TASK => Do not copy the pictures. Write out the lines from the start of the entries through the line containing "scene.camera = cam".

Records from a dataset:
--------------------------------------------------
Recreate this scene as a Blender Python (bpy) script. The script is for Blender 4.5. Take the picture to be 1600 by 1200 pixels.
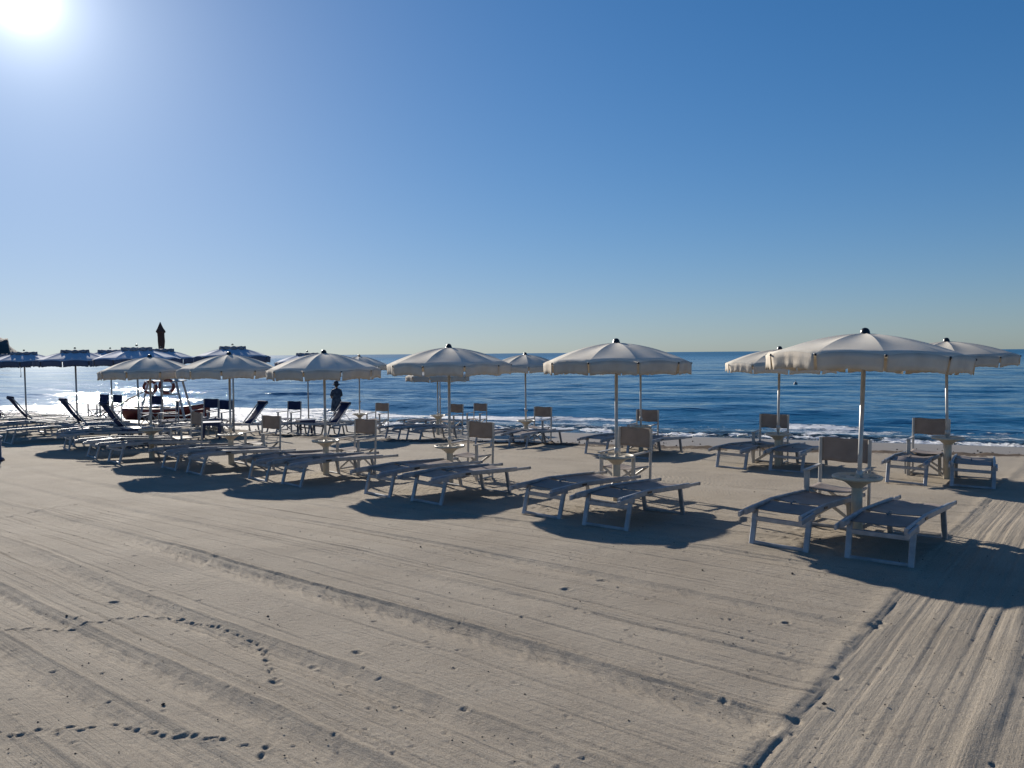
import bpy, math, random
import numpy as np
from mathutils import Vector, Matrix
random.seed(7)
R = math.radians
scene = bpy.context.scene
for o in list(bpy.data.objects): bpy.data.objects.remove(o)
COL = scene.collection

# ------------------------------------------------------------------ camera
cam_d = bpy.data.cameras.new('camera'); cam = bpy.data.objects.new('camera', cam_d); COL.objects.link(cam)
cam_d.sensor_width = 36; cam_d.lens = 36*1202/1600; cam_d.clip_start = .05; cam_d.clip_end = 20000
cam.location = (0, 0, 1.9)
cam.rotation_euler = (Matrix.Rotation(R(90-2.296), 3, 'X') @ Matrix.Rotation(R(-.485), 3, 'Z')).to_euler()
scene.camera = cam

# ------------------------------------------------------------------ sky, sun, exposure
SUN_AZ, SUN_EL = R(-31.8), R(21.3)
w = bpy.data.worlds.new("World"); scene.world = w; w.use_nodes = True
nt = w.node_tree; bg = nt.nodes['Background']
sky = nt.nodes.new('ShaderNodeTexSky'); sky.sky_type = 'NISHITA'; sky.sun_disc = False
sky.sun_elevation = SUN_EL; sky.sun_rotation = SUN_AZ
sky.altitude = 0; sky.air_density = 1.0; sky.dust_density = .3; sky.ozone_density = 3.4
# soft shoulder so the glow round the sun does not burn out the whole left half, slightly cooler white balance
def vm(op, a, b_):
    n = nt.nodes.new('ShaderNodeVectorMath'); n.operation = op; nt.links.new(a, n.inputs[0])
    if isinstance(b_, tuple): n.inputs[1].default_value = b_
    else: nt.links.new(b_, n.inputs[1])
    return n.outputs[0]
c_ = vm('MULTIPLY', sky.outputs[0], (.86, 1.01, 1.23))
k_ = vm('ADD', vm('MULTIPLY', c_, (.115, .092, .066)), (1, 1, 1))
c_ = vm('DIVIDE', c_, k_)
hs = nt.nodes.new('ShaderNodeHueSaturation'); hs.inputs['Saturation'].default_value = 1.2; nt.links.new(c_, hs.inputs['Color'])
c_ = hs.outputs[0]
# bright aureole of hazy air right round the sun
wtc = nt.nodes.new('ShaderNodeTexCoord'); dt = nt.nodes.new('ShaderNodeVectorMath'); dt.operation = 'DOT_PRODUCT'
SD = (math.sin(SUN_AZ)*math.cos(SUN_EL), math.cos(SUN_AZ)*math.cos(SUN_EL), math.sin(SUN_EL))
nt.links.new(wtc.outputs['Generated'], dt.inputs[0]); dt.inputs[1].default_value = SD
def aureole(power, gain, col):
    mx_ = nt.nodes.new('ShaderNodeMath'); mx_.operation = 'MAXIMUM'; nt.links.new(dt.outputs['Value'], mx_.inputs[0]); mx_.inputs[1].default_value = 0
    p = nt.nodes.new('ShaderNodeMath'); p.operation = 'POWER'; nt.links.new(mx_.outputs[0], p.inputs[0]); p.inputs[1].default_value = power
    v = nt.nodes.new('ShaderNodeVectorMath'); v.operation = 'SCALE'; v.inputs[0].default_value = tuple(gain*q for q in col); nt.links.new(p.outputs[0], v.inputs['Scale'])
    return v.outputs[0]
c_ = vm('ADD', c_, aureole(5000, 22, (1, 1, 1))); c_ = vm('ADD', c_, aureole(700, 5, (1, 1, 1))); c_ = vm('ADD', c_, aureole(140, 2.0, (.95, 1.02, 1.02)))
nt.links.new(c_, bg.inputs[0]); bg.inputs[1].default_value = .069
sd = bpy.data.lights.new('sun', 'SUN'); sd.energy = 4.6; sd.angle = R(.53); sd.color = (1, .93, .83)
sun = bpy.data.objects.new('sun', sd); COL.objects.link(sun)
S = Vector((math.sin(SUN_AZ)*math.cos(SUN_EL), math.cos(SUN_AZ)*math.cos(SUN_EL), math.sin(SUN_EL)))
sun.rotation_euler = S.to_track_quat('Z', 'Y').to_euler(); sun.location = S*50
scene.view_settings.view_transform = 'Standard'; scene.view_settings.look = 'None'
scene.view_settings.exposure = .58; scene.view_settings.gamma = 1

# ------------------------------------------------------------------ materials
def mat(name, col, rough=.6, metal=0, spec=.5):
    m = bpy.data.materials.new(name); m.use_nodes = True
    b = m.node_tree.nodes['Principled BSDF']
    b.inputs['Base Color'].default_value = (*col, 1); b.inputs['Roughness'].default_value = rough
    b.inputs['Metallic'].default_value = metal; b.inputs['Specular IOR Level'].default_value = spec
    return m
def N(m, t, **k):
    n = m.node_tree.nodes.new(t)
    for a, v in k.items(): setattr(n, a, v)
    return n
def L(m, a, b): m.node_tree.links.new(a, b)
def noisy(m, c1, c2, scale, detail=4, bump=0, bscale=None, stretch=None, rough=None):
    """base colour varies between c1 and c2 (dirt, weave), optional bump"""
    b = m.node_tree.nodes['Principled BSDF']
    tc = N(m, 'ShaderNodeTexCoord'); mp = N(m, 'ShaderNodeMapping')
    if stretch: mp.inputs['Scale'].default_value = stretch
    L(m, tc.outputs['Object'], mp.inputs['Vector'])
    n = N(m, 'ShaderNodeTexNoise'); n.inputs['Scale'].default_value = scale; n.inputs['Detail'].default_value = detail
    L(m, mp.outputs[0], n.inputs['Vector'])
    r = N(m, 'ShaderNodeValToRGB'); r.color_ramp.elements[0].position = .35; r.color_ramp.elements[1].position = .65
    r.color_ramp.elements[0].color = (*c1, 1); r.color_ramp.elements[1].color = (*c2, 1)
    L(m, n.outputs['Fac'], r.inputs['Fac']); L(m, r.outputs['Color'], b.inputs['Base Color'])
    if bump:
        n2 = N(m, 'ShaderNodeTexNoise'); n2.inputs['Scale'].default_value = bscale or scale*4; n2.inputs['Detail'].default_value = 3
        L(m, mp.outputs[0], n2.inputs['Vector'])
        bp = N(m, 'ShaderNodeBump'); bp.inputs['Strength'].default_value = bump; bp.inputs['Distance'].default_value = .01
        L(m, n2.outputs['Fac'], bp.inputs['Height']); L(m, bp.outputs[0], b.inputs['Normal'])
    return r
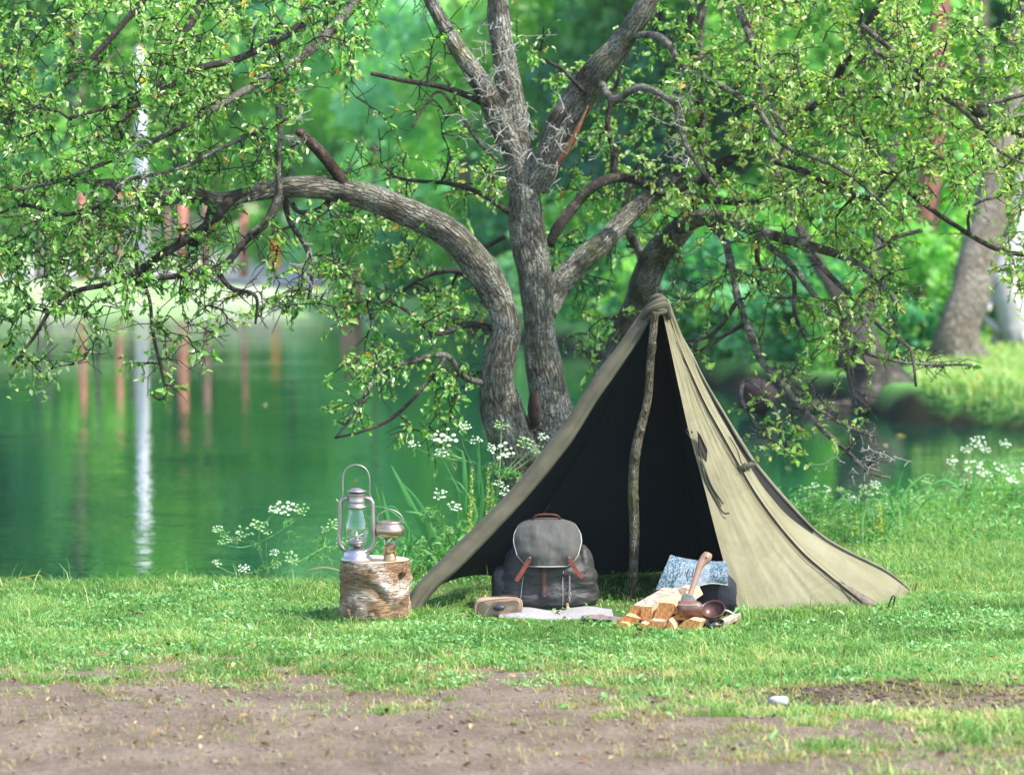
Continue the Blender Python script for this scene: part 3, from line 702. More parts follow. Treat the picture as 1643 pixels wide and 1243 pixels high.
# broken stub and its dead tips
B1('broken_stub', [(556, 306, 17.6, 10), (540, 278, 17.55, 9), (515, 245, 17.5, 9), (478, 210, 17.4, 7)], 14, 20, .2, bark('dead_red_bark', (.15, .085, .06), (.04, .028, .022), (.30, .26, .2), .3, 1.6, .1, along=True))
for p, m in [
    ([(400, 306, 17.4, 10), (370, 320, 17.35, 9), (345, 350, 17.3, 8), (315, 375, 17.3, 8), (270, 402, 17.2, 7), (225, 432, 17.2, 6), (175, 455, 17.1, 5), (120, 468, 17.1, 4), (80, 500, 17, 3.5), (55, 540, 17, 3), (20, 585, 17, 2)], M_twigd),
    ([(340, 330, 17.3, 7), (330, 360, 17.3, 6), (310, 395, 17.3, 5)], M_twigd),
    ([(452, 305, 17.5, 8), (440, 335, 17.4, 8), (425, 360, 17.3, 7), (395, 385, 17.3, 6), (365, 420, 17.2, 6), (345, 430, 17.2, 6), (290, 442, 17.1, 5), (220, 450, 17.1, 3)], M_twigd),
    ([(446, 165, 17.3, 5), (450, 220, 17.2, 5), (446, 270, 17.2, 5), (448, 310, 17.2, 6), (430, 350, 17.2, 5), (400, 375, 17.2, 3)], M_twig),
    ([(345, 430, 17.2, 5), (370, 462, 17.2, 4), (410, 475, 17.2, 3), (410, 520, 17.2, 2)], M_twigd),
    ([(455, 312, 17.5, 5), (465, 355, 17.5, 4.5), (490, 395, 17.4, 4), (500, 430, 17.4, 3.5), (497, 470, 17.4, 3), (492, 488, 17.4, 2)], M_twigd),
    ([(212, 400, 17.1, 3), (225, 440, 17.1, 3), (240, 480, 17.1, 3), (245, 530, 17.1, 3), (258, 590, 17.1, 2.5), (268, 630, 17.1, 2)], M_twigd),
    ([(540, 305, 17.6, 5), (515, 335, 17.6, 5), (480, 340, 17.5, 4), (470, 325, 17.5, 3)], M_twigd),
    ([(20, 305, 17, 3), (90, 292, 17, 3.5), (160, 265, 17, 4), (240, 230, 17.1, 4.5), (300, 200, 17.1, 5), (360, 165, 17.2, 6), (420, 130, 17.4, 7), (480, 95, 17.6, 8), (540, 40, 17.7, 9), (600, -30, 17.9, 10)], M_twig),
    ([(160, 290, 17, 2.5), (220, 285, 17, 3), (290, 270, 17, 3), (350, 240, 17.1, 3.5), (410, 212, 17.2, 4), (460, 190, 17.2, 4)], M_twig),
    ([(170, 220, 17.3, 4), (220, 170, 17.3, 5), (260, 130, 17.4, 6), (280, 90, 17.5, 7), (310, 30, 17.6, 8), (350, -50, 17.7, 9)], M_twigd),
    ([(110, 190, 17.1, 3), (200, 165, 17.2, 4), (260, 145, 17.2, 5), (320, 110, 17.3, 6), (380, 95, 17.4, 6), (470, 50, 17.6, 7), (560, -20, 17.8, 8)], M_twigd),
    ([(160, 330, 17.2, 3), (100, 345, 17.2, 3.5), (40, 330, 17.2, 3), (-20, 350, 17.2, 2)], M_twigd),
    ([(60, 170, 17.4, 3), (110, 130, 17.4, 4), (170, 70, 17.5, 5), (230, 0, 17.6, 6), (280, -60, 17.7, 7)], M_twigd),
    ([(595, 118, 18, 3.5), (650, 130, 18, 4), (710, 140, 18, 5), (760, 158, 18, 6), (790, 175, 18.05, 6)], M_twigd),
    ([(660, 205, 18, 2), (700, 148, 18, 2.5), (730, 175, 18, 3), (770, 230, 18, 3.5), (800, 260, 18, 3)], M_twig),
    ([(790, 500, 17.8, 6), (745, 440, 18.6, 4), (690, 440, 18.5, 4), (640, 470, 18.4, 3), (590, 480, 18.3, 2.5), (545, 500, 18.2, 2)], M_twigd),
    ([(800, 620, 17.8, 6), (745, 605, 17.7, 5), (715, 570, 17.6, 5), (660, 580, 17.5, 4), (610, 600, 17.5, 3.5), (570, 660, 17.4, 3), (540, 700, 17.4, 2)], M_twig),
    ([(716, 570, 17.6, 4), (680, 620, 17.5, 3.5), (630, 670, 17.5, 3), (580, 692, 17.4, 2.5), (537, 702, 17.4, 2)], M_twigd),
    ([(800, 530, 17.8, 6), (750, 520, 17.8, 5), (700, 535, 17.7, 4), (655, 500, 17.7, 3.5), (620, 480, 17.7, 3)], M_twigd),
    ([(815, 340, 18, 5), (770, 310, 18.1, 4), (720, 295, 18.2, 3.5), (660, 290, 18.2, 3), (620, 280, 18.2, 2)], M_twigd),
    ([(750, 405, 17.9, 4), (780, 395, 18.2, 4), (810, 380, 18.3, 4)], M_twigd),
    ([(1000, 60, 17.9, 6), (1060, 60, 17.6, 6), (1100, 110, 17.4, 5), (1160, 140, 17.3, 5), (1215, 175, 17.2, 5), (1240, 215, 17.2, 4.5), (1270, 240, 17.2, 4), (1330, 262, 17.1, 3.5), (1375, 290, 17.1, 3), (1425, 335, 17.1, 2)], M_twig),
    ([(965, 135, 17.8, 7), (985, 160, 17.6, 6), (1030, 140, 17.5, 6), (1080, 165, 17.4, 5), (1090, 200, 17.4, 5), (1110, 250, 17.3, 4), (1150, 300, 17.3, 3)], M_twig),
    ([(940, 150, 17.9, 4), (920, 130, 17.8, 4), (900, 110, 17.8, 3), (860, 90, 17.8, 3)], M_twigd),
]: B1('limb', p, 7 if p[0][3] < 8 else 10, 6+len(p)*4, .12, m)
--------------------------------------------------
EXERCISE RESULT =>
Recreate this scene as a Blender Python (bpy) script. The script is for Blender 4.5. Take the picture to be 1600 by 1200 pixels.
import bpy, math, random
import numpy as np
from mathutils import Vector, Matrix
random.seed(7)
R = math.radians
scene = bpy.context.scene
for o in list(bpy.data.objects): bpy.data.objects.remove(o)
COL = scene.collection

# ------------------------------------------------------------------ camera
cam_d = bpy.data.cameras.new('camera'); cam = bpy.data.objects.new('camera', cam_d); COL.objects.link(cam)
cam_d.sensor_width = 36; cam_d.lens = 36*1202/1600; cam_d.clip_start = .05; cam_d.clip_end = 20000
cam.location = (0, 0, 1.9)
cam.rotation_euler = (Matrix.Rotation(R(90-2.296), 3, 'X') @ Matrix.Rotation(R(-.485), 3, 'Z')).to_euler()
scene.camera = cam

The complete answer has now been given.